UN Says Capitalism Must End to Save the Planet- Another Yawn

A new report commissioned by a group of scientists appointed by the UN Secretary-General claims capitalism, as we know it, is over. The team from the BIOS Research Unit in Finland were asked to provide research that would feed into the drafting of the UN Global Sustainable Development Report (GSDR), which will be released in 2019.

“Research” of this quality makes me happy that the Trump Administration cut $285 million cut to the U.N. budget for the 2018-2019 fiscal year. The United States contributes more than $1 billion to the budget of the U.N. If they’re going to keep producing shoddy research like this, we should be cutting our contribution to the U.N. budget even more.

In it’s most basic form, the “study” is the same Malthusian tripe we’ve been hearing for centuries, resources are becoming more scarce, our population is too high etc., capitalism is to blame,and we will soon see the fire and brimstone to prove it. These arguments may seem plausible on their face, but there is precious little empirical evidence to support them.

There is, however, a good deal of empirical evidence to show that things are far better in capitalist economies than elsewhere.

The paper cites pollution as a key side effect of capitalism, but according to this map from the World Health Organization, it’s the United States, and not Europe, Venezuela, China or any nation in Africa that has the most pristine air. The United States has been tremendously successful at reducing air pollution and that’s largely due to the fact that as countries grow richer, they place greater priorities on clean air.

The paper also attempts to tie civil unrest and crime to ecological, rather than political phenomenons, but to do so mixes correlation with causation. Global unrest is an institutional problem, not an ecological one.
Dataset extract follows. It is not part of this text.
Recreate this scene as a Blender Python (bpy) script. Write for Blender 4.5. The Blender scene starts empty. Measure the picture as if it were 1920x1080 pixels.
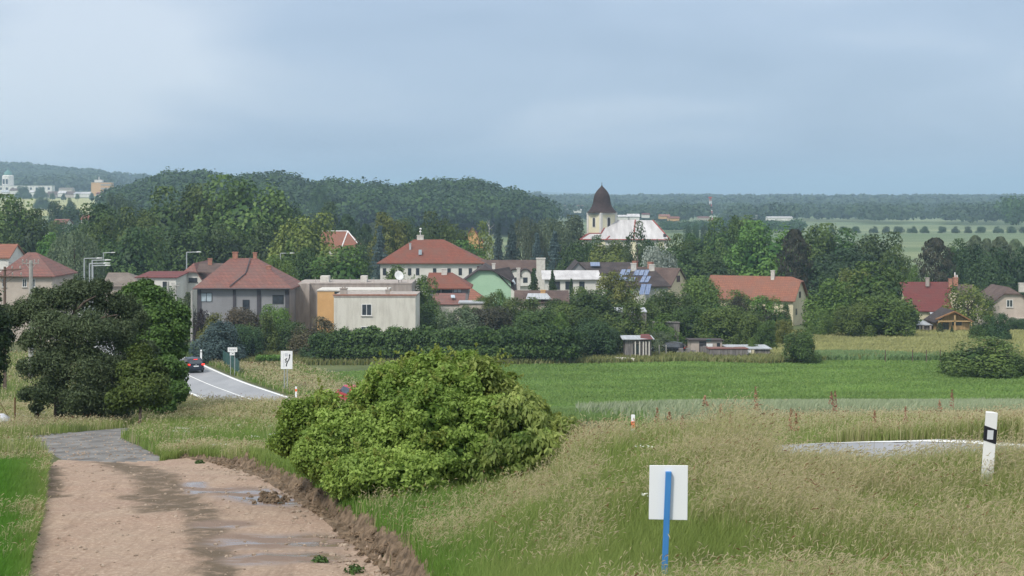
import bpy, math, random
import numpy as np
from mathutils import Vector, Matrix
F = 3000.0; CX = 960.0; HY = 372.0
R = math.radians
scene = bpy.context.scene
# ---------------------------------------------------------------- camera
cam_d = bpy.data.cameras.new("camera"); cam = bpy.data.objects.new("camera", cam_d)
scene.collection.objects.link(cam); scene.camera = cam
cam_d.sensor_width = 36.0; cam_d.lens = 36.0 * F / 1920.0
cam_d.shift_y = -(540 - HY) / 1920.0
cam_d.clip_start = 0.2; cam_d.clip_end = 60000
cam.location = (0, 0, 0); cam.rotation_euler = (R(90), 0, 0)
# ---------------------------------------------------------------- world, sun, exposure
SUN_EL, SUN_AZ = 48, 215          # azimuth clockwise from +Y (view direction)
w = bpy.data.worlds.new("World"); scene.world = w; w.use_nodes = True
nt = w.node_tree; nt.nodes.clear()
N = nt.nodes.new; L = nt.links.new
sky = N('ShaderNodeTexSky'); sky.sky_type = 'NISHITA'; sky.sun_disc = False
sky.sun_elevation = R(SUN_EL); sky.sun_rotation = R(SUN_AZ); sky.dust_density = 2.0
bg1 = N('ShaderNodeBackground'); bg1.inputs[1].default_value = 0.10; L(sky.outputs[0], bg1.inputs[0])
tc = N('ShaderNodeTexCoord'); sep = N('ShaderNodeSeparateXYZ'); L(tc.outputs['Generated'], sep.inputs[0])
ab = N('ShaderNodeMath'); ab.operation = 'ADD'; ab.inputs[1].default_value = 0.22; L(sep.outputs[2], ab.inputs[0])
mx0 = N('ShaderNodeMath'); mx0.operation = 'MAXIMUM'; mx0.inputs[1].default_value = 0.05; L(ab.outputs[0], mx0.inputs[0])
dv = N('ShaderNodeVectorMath'); dv.operation = 'SCALE'; L(tc.outputs['Generated'], dv.inputs[0])
iv = N('ShaderNodeMath'); iv.operation = 'DIVIDE'; iv.inputs[0].default_value = 1.0; L(mx0.outputs[0], iv.inputs[1]); L(iv.outputs[0], dv.inputs['Scale'])
cl = N('ShaderNodeTexNoise'); cl.inputs['Scale'].default_value = 1.3; cl.inputs['Detail'].default_value = 5; cl.inputs['Roughness'].default_value = 0.45
cl.inputs['Distortion'].default_value = 0.3
mpn = N('ShaderNodeMapping'); mpn.inputs['Location'].default_value = (5.0, 2.4, 0.3); L(dv.outputs[0], mpn.inputs[0]); L(mpn.outputs[0], cl.inputs['Vector'])
rmp = N('ShaderNodeValToRGB'); L(cl.outputs[0], rmp.inputs[0])
e = rmp.color_ramp.elements; e[0].position = 0.33; e[0].color = (0.30, 0.385, 0.515, 1); e[1].position = 0.80; e[1].color = (0.56, 0.62, 0.71, 1)
m_ = e.new(0.52); m_.color = (0.365, 0.452, 0.585, 1)
# a brighter cloud bank low on the left
dt = N('ShaderNodeVectorMath'); dt.operation = 'DOT_PRODUCT'; nv = N('ShaderNodeVectorMath'); nv.operation = 'NORMALIZE'; L(tc.outputs['Generated'], nv.inputs[0]); L(nv.outputs[0], dt.inputs[0])
dt.inputs[1].default_value = Vector((-.33, 1, .035)).normalized()
bl = N('ShaderNodeMapRange'); bl.interpolation_type = 'SMOOTHSTEP'; bl.inputs[1].default_value = 0.980; bl.inputs[2].default_value = 1.0; bl.inputs[4].default_value = 0.22; L(dt.outputs['Value'], bl.inputs[0])
ad0 = N('ShaderNodeMath'); L(cl.outputs[0], ad0.inputs[0]); L(bl.outputs[0], ad0.inputs[1]); L(ad0.outputs[0], rmp.inputs[0])
# overcast sky is about three times brighter overhead than at the horizon
el = N('ShaderNodeMapRange'); el.inputs[1].default_value = 0.15; el.inputs[2].default_value = 0.8; el.inputs[3].default_value = 0.94; el.inputs[4].default_value = 1.4
L(sep.outputs[2], el.inputs[0])
el2 = N('ShaderNodeMapRange'); el2.inputs[1].default_value = 0.16; el2.inputs[2].default_value = 0.5; L(sep.outputs[2], el2.inputs[0])
hi_ = N('ShaderNodeMix'); hi_.data_type = 'RGBA'; L(el2.outputs[0], hi_.inputs[0]); L(rmp.outputs[0], hi_.inputs[6]); hi_.inputs[7].default_value = (.575, .60, .615, 1)
bg2 = N('ShaderNodeBackground'); L(hi_.outputs[2], bg2.inputs[0]); L(el.outputs[0], bg2.inputs[1])
mxs = N('ShaderNodeMixShader'); mxs.inputs[0].default_value = 0.86; L(bg1.outputs[0], mxs.inputs[1]); L(bg2.outputs[0], mxs.inputs[2])
wo = N('ShaderNodeOutputWorld'); L(mxs.outputs[0], wo.inputs[0])
sd = bpy.data.lights.new("sun", 'SUN'); sd.energy = 2.0; sd.angle = R(9); sd.color = (1.0, 0.95, 0.87)
so = bpy.data.objects.new("sun", sd); scene.collection.objects.link(so)
azr = R(SUN_AZ); elr = R(SUN_EL)
sdir = Vector((math.sin(azr) * math.cos(elr), math.cos(azr) * math.cos(elr), math.sin(elr)))
so.rotation_euler = (-sdir).to_track_quat('-Z', 'Y').to_euler(); so.location = (0, -30, 60)
vs = scene.view_settings; vs.view_transform = 'Standard'; vs.look = 'None'; vs.gamma = 1; vs.exposure = 0.5
scene.cycles.use_denoising = True
scene.cycles.max_bounces = 6; scene.cycles.diffuse_bounces = 3; scene.cycles.transparent_max_bounces = 8
scene.cycles.volume_bounces = 1
COL = scene.collection

# ================================================================ helpers
def P(px, py, D): return Vector(((px - CX) / F * D, D, -(py - HY) / F * D))
def tagp(o, label=None, cat=None, group=None, kind=None):
    if label: o['label'] = label
    if cat: o['category'] = cat
    if group: o['group'] = group
    if kind: o['kind'] = kind
    return o
def empty(name, loc, rz=0, label=None, cat=None, group=None):
    o = bpy.data.objects.new(name, None); COL.objects.link(o); o.location = loc; o.rotation_euler = (0, 0, rz)
    o.empty_display_size = 0.3
    return tagp(o, label, cat, group)
def link_mesh(name, me, mat, parent=None, loc=None):
    o = bpy.data.objects.new(name, me); COL.objects.link(o)
    if mat is not None:
        if len(me.materials) == 0: me.materials.append(mat)
    if parent is not None: o.parent = parent
    if loc is not None: o.location = loc
    return o
def np_mesh(name, V, Fc, attr=None, col=None, smooth=False, normals=None):
    """V (n,3), Fc (m,k) constant-size faces."""
    me = bpy.data.meshes.new(name); n = len(V); m, k = Fc.shape
    me.vertices.add(n); me.vertices.foreach_set('co', np.ascontiguousarray(V, dtype=np.float32).ravel())
    me.loops.add(m * k); me.loops.foreach_set('vertex_index', np.ascontiguousarray(Fc, dtype=np.int32).ravel())
    me.polygons.add(m); me.polygons.foreach_set('loop_start', np.arange(0, m * k, k, dtype=np.int32))
    try: me.polygons.foreach_set('loop_total', np.full(m, k, dtype=np.int32))
    except Exception: pass
    if smooth: me.polygons.foreach_set('use_smooth', np.ones(m, dtype=bool))
    me.update(calc_edges=True)
    for nm, a in (attr or {}).items():
        at = me.attributes.new(nm, 'FLOAT', 'POINT'); at.data.foreach_set('value', np.ascontiguousarray(a, dtype=np.float32))
    if col is not None:
        c4 = np.ones((n, 4), dtype=np.float32); c4[:, :3] = col
        at = me.attributes.new('col', 'FLOAT_COLOR', 'POINT'); at.data.foreach_set('color', c4.ravel())
    return me
class MB:
    def __init__(s): s.v = []; s.f = []
    def add(s, vs_, fs): b = len(s.v); s.v += [tuple(q) for q in vs_]; s.f += [tuple(i + b for i in f) for f in fs]; return s
    def box(s, x0, x1, y0, y1, z0, z1):
        return s.add([(x0,y0,z0),(x1,y0,z0),(x1,y1,z0),(x0,y1,z0),(x0,y0,z1),(x1,y0,z1),(x1,y1,z1),(x0,y1,z1)],
                     [(3,2,1,0),(4,5,6,7),(0,1,5,4),(1,2,6,5),(2,3,7,6),(3,0,4,7)])
    def slab(s, poly, th):          # 3-D polygon with vertical thickness
        n = len(poly); t = [tuple(q) for q in poly]; b = [(q[0], q[1], q[2] - th) for q in poly]
        return s.add(t + b, [tuple(range(n)), tuple(range(2*n-1, n-1, -1))] + [(i, i+n, (i+1)%n+n, (i+1)%n) for i in range(n)])
    def prism(s, poly, axis, a, b):  # 2-D polygon extruded along x or y
        n = len(poly)
        if axis == 'y': A = [(p[0], a, p[1]) for p in poly]; B = [(p[0], b, p[1]) for p in poly]
        elif axis == 'x': A = [(a, p[0], p[1]) for p in poly]; B = [(b, p[0], p[1]) for p in poly]
        else: A = [(p[0], p[1], a) for p in poly]; B = [(p[0], p[1], b) for p in poly]
        return s.add(A + B, [tuple(range(n)), tuple(range(2*n-1, n-1, -1))] + [(i, i+n, (i+1)%n+n, (i+1)%n) for i in range(n)])
    def tube(s, pts, rad, n=8, cap=True):
        pts = [Vector(p) for p in pts]; rings = []; base = len(s.v)
        for i, p in enumerate(pts):
            d = (pts[min(i+1, len(pts)-1)] - pts[max(i-1, 0)]).normalized()
            u = d.orthogonal().normalized() if i == 0 else (u - d * u.dot(d)).normalized()
            v = d.cross(u); r = rad[i] if isinstance(rad, (list, tuple)) else rad
            for k in range(n):
                a = 2*math.pi*k/n; s.v.append(tuple(p + (u*math.cos(a) + v*math.sin(a))*r))
        for i in range(len(pts)-1):
            for k in range(n):
                a = base+i*n+k; b = base+i*n+(k+1)%n; s.f.append((a, b, b+n, a+n))
        if cap:
            s.f.append(tuple(base+k for k in range(n-1, -1, -1))); s.f.append(tuple(base+(len(pts)-1)*n+k for k in range(n)))
        return s
    def lathe(s, prof, n=16, cx=0, cy=0, rot=0, sq=False):
        base = len(s.v)
        for r, z in prof:
            for k in range(n):
                a = 2*math.pi*k/n + rot; rr = r
                if sq:   # rounded-square plan
                    c, q = abs(math.cos(a-rot)), abs(math.sin(a-rot)); rr = r / (c**4 + q**4)**0.25
                s.v.append((cx+rr*math.cos(a), cy+rr*math.sin(a), z))
        for i in range(len(prof)-1):
            for k in range(n):
                a = base+i*n+k; b = base+i*n+(k+1)%n; s.f.append((a, b, b+n, a+n))
        s.f.append(tuple(base+k for k in range(n-1, -1, -1))); s.f.append(tuple(base+(len(prof)-1)*n+k for k in range(n)))
        return s
    def build(s, name, mat, parent=None, loc=None, smooth=False, bevel=0):
        me = bpy.data.meshes.new(name); me.from_pydata(s.v, [], s.f); me.update()
        if smooth:
            me.polygons.foreach_set('use_smooth', [True]*len(me.polygons)); me.set_sharp_from_angle(angle=R(40))
        o = link_mesh(name, me, mat, parent, loc)
        if bevel:
            b = o.modifiers.new('bevel', 'BEVEL'); b.width = bevel; b.segments = 2; b.limit_method = 'ANGLE'
        return o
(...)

As a general rule, rich countries are clean countries, and poor countries have higher levels of pollution, unless of course the countries are so poor that they don’t have any industrialization.

The map below shows murder rates per 100,000 residents, does it look like the more capitalist countries are topping the charts? Obviously not. Bad institutions lead to higher crime rates and less environmental protection, not the other way around.

In essence, the report is riddled with so many contradictions it would be laughable if it weren’t so tragic.

Institutions such as the U.N. were valuable in the wake of World War II and during the Cold War, but it is fair to question how much value the organization absent a threat from a foreign power. It appears the U.N. has succumbed to the curse of all bureaucracies that have fulfilled their initial purpose and is now grasping for purpose in a safer, cleaner world.